There appears to be a max number of words I’m able to write a week. My current writing course requires 1,000-1,500 words, 3-5 pages double spaced, per week.
My blog posts average 500-600 words every two weeks ish. To say I’m struggling to do both, for a total of 2,000 words per week, more than my total previous word count for the entire month, is generous.
I’m not struggling to do it. I’m not getting it done. I would love to get it done. Just not sure which other thing to not get done.
I already stopped keeping up with the laundry and I was already doing the bare minimum food wise, so there’s no time to be saved there, unless we just live on Halloween candy for a couple weeks. That should get rid of it.
This past weekend I could’ve been writing, but I was following a shirtless Captain around.

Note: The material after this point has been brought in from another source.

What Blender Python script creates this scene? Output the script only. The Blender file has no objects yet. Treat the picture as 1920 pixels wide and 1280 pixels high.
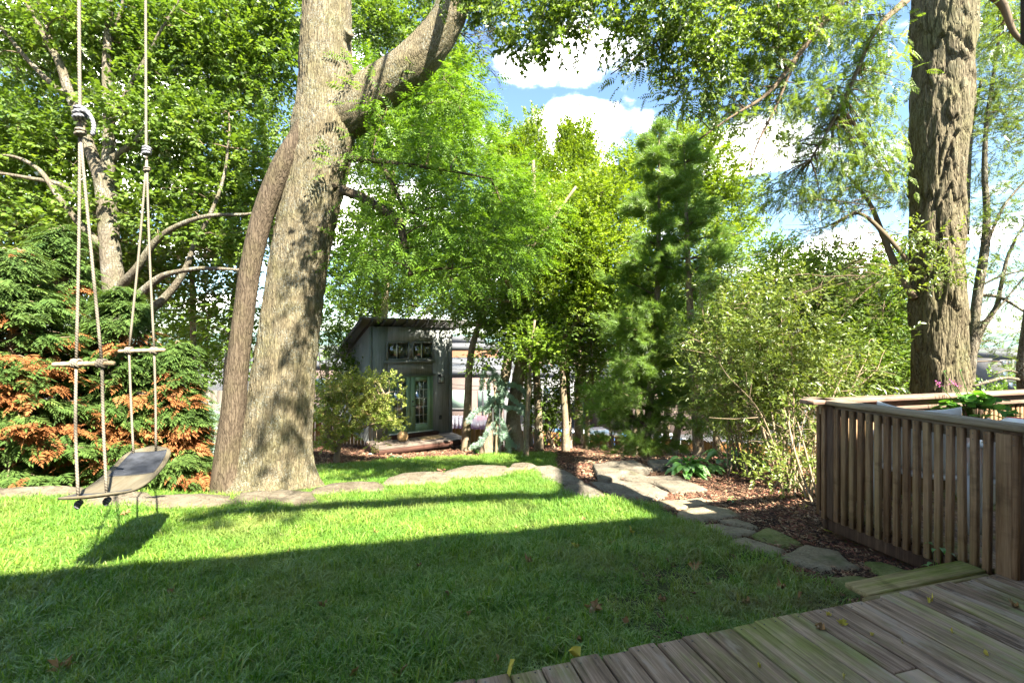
import bpy, bmesh, math, random
import numpy as np
from mathutils import Vector, Matrix

random.seed(5)
rng = np.random.default_rng(11)
C = bpy.context.scene.collection
R_ = math.radians

# ------------------------------------------------------------------ camera
FPX = 870.0            # focal length in pixels of the 1920 px wide photograph
EYE = 1.42             # eye height above the deck (deck top is z = 0)
cam_d = bpy.data.cameras.new('camera')
cam = bpy.data.objects.new('camera', cam_d)
C.objects.link(cam)
cam.location = (0, 0, EYE)
cam.rotation_euler = (R_(90), 0, 0)
cam_d.sensor_width = 36
cam_d.lens = FPX / 1920 * 36
cam_d.clip_start = 0.05
cam_d.clip_end = 6000
sc = bpy.context.scene
sc.camera = cam

# ------------------------------------------------------------------ sun, sky, exposure
SUN_EL = R_(47)
SXY = np.array([0.60, -0.80])                 # horizontal direction towards the sun: behind the camera, to the right
S = np.array([SXY[0]*math.cos(SUN_EL), SXY[1]*math.cos(SUN_EL), math.sin(SUN_EL)])
ld = bpy.data.lights.new('sun', 'SUN')
ld.energy = 2.0
ld.angle = R_(0.53)
ld.color = (1.0, 0.93, 0.80)
sun = bpy.data.objects.new('sun', ld)
C.objects.link(sun)
sun.location = (10, -12, 20)
sun.rotation_euler = Vector(S).to_track_quat('Z', 'Y').to_euler()

w = bpy.data.worlds.new('World')
sc.world = w
w.use_nodes = True
nt = w.node_tree
nt.nodes.clear()
def wn(t, **k):
    n = nt.nodes.new(t)
    for a, b in k.items(): setattr(n, a, b)
    return n
sky = wn('ShaderNodeTexSky', sky_type='NISHITA', sun_disc=False)
sky.sun_elevation = SUN_EL
sky.sun_rotation = math.atan2(SXY[0], SXY[1])
sky.air_density = 1.0
sky.dust_density = 0.3
sky.ozone_density = 1.6
bg = wn('ShaderNodeBackground')
bg.inputs['Strength'].default_value = 0.15
out = wn('ShaderNodeOutputWorld')
tc = wn('ShaderNodeTexCoord')
sep = wn('ShaderNodeSeparateXYZ')
nt.links.new(tc.outputs['Generated'], sep.inputs[0])
def wm(op, a, b=None, c=None, clamp=False):
    n = wn('ShaderNodeMath', operation=op); n.use_clamp = clamp
    for i, v in enumerate((a, b, c)):
        if v is None: continue
        if isinstance(v, (int, float)): n.inputs[i].default_value = v
        else: nt.links.new(v, n.inputs[i])
    return n.outputs[0]
zc = wm('ADD', wm('MAXIMUM', sep.outputs['Z'], 0.0), 0.22)
u = wm('DIVIDE', sep.outputs['X'], zc)
v = wm('DIVIDE', sep.outputs['Y'], zc)
cmb = wn('ShaderNodeCombineXYZ')
nt.links.new(u, cmb.inputs[0]); nt.links.new(v, cmb.inputs[1])
cmb.inputs[2].default_value = 8.2
nz = wn('ShaderNodeTexNoise')
nz.inputs['Scale'].default_value = 2.3
nz.inputs['Detail'].default_value = 9
nz.inputs['Roughness'].default_value = 0.55
nt.links.new(cmb.outputs[0], nz.inputs['Vector'])
# cumulus banks: a soft bank in a direction, broken up by the noise
def bank(dx, dz, rx, rz):
    """a cloud bank round the direction (dx, 1, dz)"""
    ux, vz = wm('DIVIDE', sep.outputs['X'], wm('MAXIMUM', sep.outputs['Y'], 0.05)), wm('DIVIDE', sep.outputs['Z'], wm('MAXIMUM', sep.outputs['Y'], 0.05))
    a = wm('DIVIDE', wm('SUBTRACT', ux, dx), rx); b = wm('DIVIDE', wm('SUBTRACT', vz, dz), rz)
    d = wm('SQRT', wm('ADD', wm('MULTIPLY', a, a), wm('MULTIPLY', b, b)))
    return wm('MULTIPLY', wm('SUBTRACT', 1.0, d, clamp=True), wm('GREATER_THAN', sep.outputs['Y'], 0.05))
banks = bank(0.10, 0.625, 0.26, 0.12)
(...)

We went to our first adult-only, Halloween party since we had kids. That’s six years of dressing up in family-friendly outfits.
So maybe I shouldn’t be so surprised that the minute we got the invite this past summer, Captain went the no clothes route.
He had his heart set on being a hairband rocker. We were going for generic 80’s rockstars. We got mistaken for Tommy and Pamela. I did NOT stuff my dress. The only way I could’ve had a smaller chest was if I had no chest, but the size of my hair made up for it.
What I didn’t realize through all the months of costume planning our trophy-winning ensemble, was that the party was outside.
That’s right. I have a trophy in my kitchen. It has made me happier than I ever thought a jack-o-lantern trophy could.
We drove the half mile to the party. It was 50 degrees and dropping and Captain was determined to make a topless entry.
He didn’t shave his arms and apply temporary tattoos for nothing.
As we walk up the driveway, music and party sounds are unmistakable.
Captain turns to me,
“Is this party outside?!?”
“Nooooo. Couldn’t be.”
It could. It was. Captain stayed committed, stayed by the fire and pounded beers.
I attribute our trophy to his cold-blooded rockstar status.
We showed up with a case of Budweiser because I was committed to drinking in character, even if the taste of that first beer was tough.
Nobody believed we were really drinking Bud. Multiple times I was accused of pouring something else in the can. Forced to choose, I’d much rather drink a Bud than a hard seltzer.
A minion pointed out that if we really wanted to be in character we would’ve finished the Bud and switched to whiskey ages ago. But I’m not sure that applies to wannabe rockstars in their forties.
We went to bed as rockstars and woke up as hung-over parents home alone. I can’t say enough good things about being home alone after a party.
Two days later, on Halloween morning, 3-year-old RB, who’s been planning her mermaid costume as long as we’ve been planning our hairband duo, decided a crown was not going to suffice. She NEEDED mermaid hair.
And if that “NEEDED” didn’t sound like a throw-down tantrum on the kitchen floor, it was. I showed her my hairband wig. She looked at me like I’d lost my mind and shouted,
“It needs green and pink and rainbow colors!!”
She went down for her nap screaming about mermaid hair, but she slept and I created a masterpiece. I delivered the rockstar turned rainbow, mermaid hair to her and she sighed,
“It’s so beautiful!”
If there’s a trophy for parenting through a crisis, I’d like to be considered.